Why is there so much bad news?

Bad news sells. Local house on fire: tune in to see the dramatic footage. We interrupt this program to bring you this special report: violent crime, mega-storm, trial-of-the-century, police car chase . . . we’ve all had our shows interrupted.

“If it bleeds it leads” is a common saying in news rooms across the country. It suggests that if a story includes death or injury, then it will likely lead to higher ratings. Let’s assume that for-profit media companies do what they do to make a profit. Consider news programs. They pick stories that build and maintain an audience. The more people watch, the more money they make.

So what attracts us to these stories? We have evolved as cognitive misers; that is to say, we have trained our brains to detect the unusual. We pay attention to the unusual because it may be a threat or opportunity. This has proven very useful in our development and survival.

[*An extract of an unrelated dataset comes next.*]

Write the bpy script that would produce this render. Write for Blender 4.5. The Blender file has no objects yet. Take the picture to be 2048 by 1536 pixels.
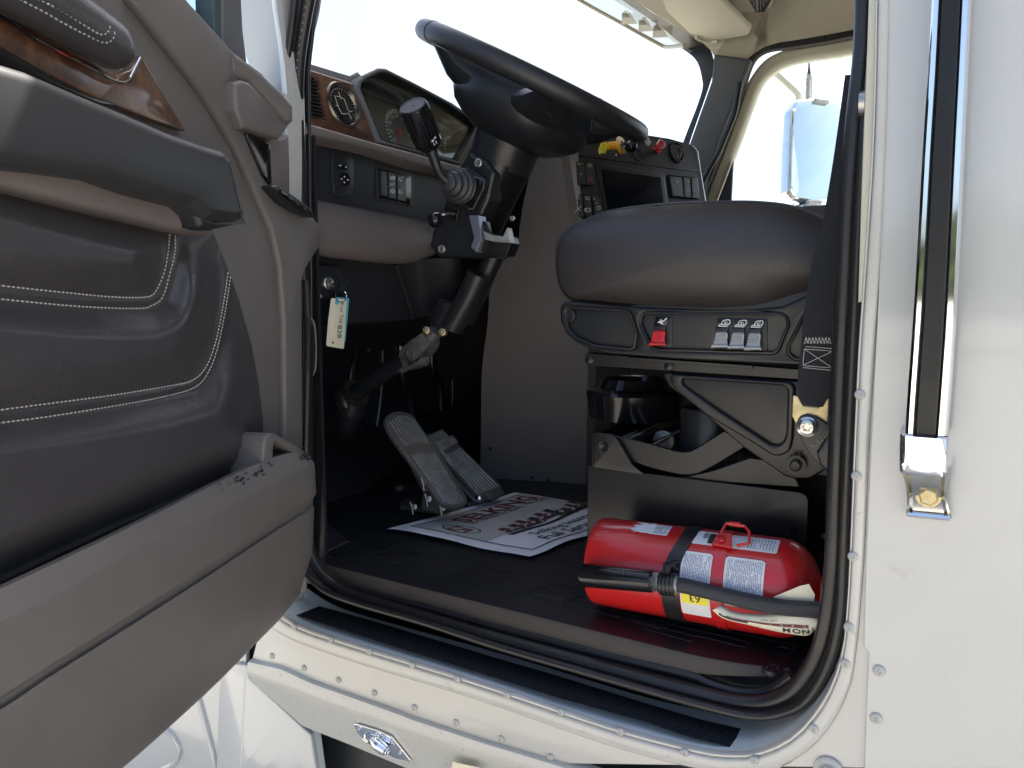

As we go through our daily lives, a very small number of us see a tornado or violent crime. So to see a tornado, a house fire, or a crime scene; is novel, unusual and stimulating to our brains. It is like some unseen force draws us to pay attention. Have you ever noticed traffic backed-up when all the lanes are clear; but there are cars on the side of the road that have been in an accident? People slow down to look, and traffic resumes normal speed immediately after the wrecked cars.

So they show us the unusual and we watch. Everybody wins?

The danger is that we fill our focus and attention with negative news; and neglect the truth that the vast majority of people are kind and help others. If we look for bad news we will find it. If, instead, we look for opportunities to be kind and to help; that is what we will find.

If we are not mindful, it is easy to think of the overrepresented “bad news” as more common than it is. Thankfully, people are generally kind. Being nice is not unusual. We are likely to experience good deeds in our daily lives. It is up to us to renew our focus on good deeds and being kind.